子育てより残業のほうが楽

先日、社内結婚をして子育て中の女性編集者と一緒に仕事をする機会があり、ちょっと驚くような愚痴を聞きました。

「ダンナばかり残業していてずるい。家に帰って家事をしたり子供の面倒をみるよりも仕事のほうが明らかに楽で面白いから。たまに私が残業して帰ってくると21時過ぎているのに子供を寝かしつけていなかったりする。かなり頭にくる」

子育てより残業のほうが楽――。仕事のできる女性の偽らざる実感なのでしょう。

この気持ちは子どものいない僕にも少しわかります。僕は製造業に携わる妻と結婚してからは朝型になりましたが、夜に取材が入ることも多いですし、たまには明け方まで原稿を書き続けたくなるからです。でも、「夜の仕事」をしすぎると夫婦で過ごす時間が皆無になるので控えています。特に小さな子どもがいる夫婦の場合は、配偶者が平気で夜まで働いていたら不公平感や孤独感を募らせるのは当然でしょう。やっぱり夫も含めた全社員が残業ゼロの時短社員になるしかないのかな……。

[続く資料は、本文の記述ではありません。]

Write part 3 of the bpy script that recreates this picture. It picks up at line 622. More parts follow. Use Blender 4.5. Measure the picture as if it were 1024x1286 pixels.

残業ゼロが実現しない現状では、「残業も当たり前の社員=正社員」なのだから、残業ができない妻や夫はパート社員に転換するか職住近接の自営業者になるしかありません。それが嫌ならば選択肢は3つです。高い費用をかけてベビーシッターを雇う、両親に子育てを任せる、そもそも子どもを作らない。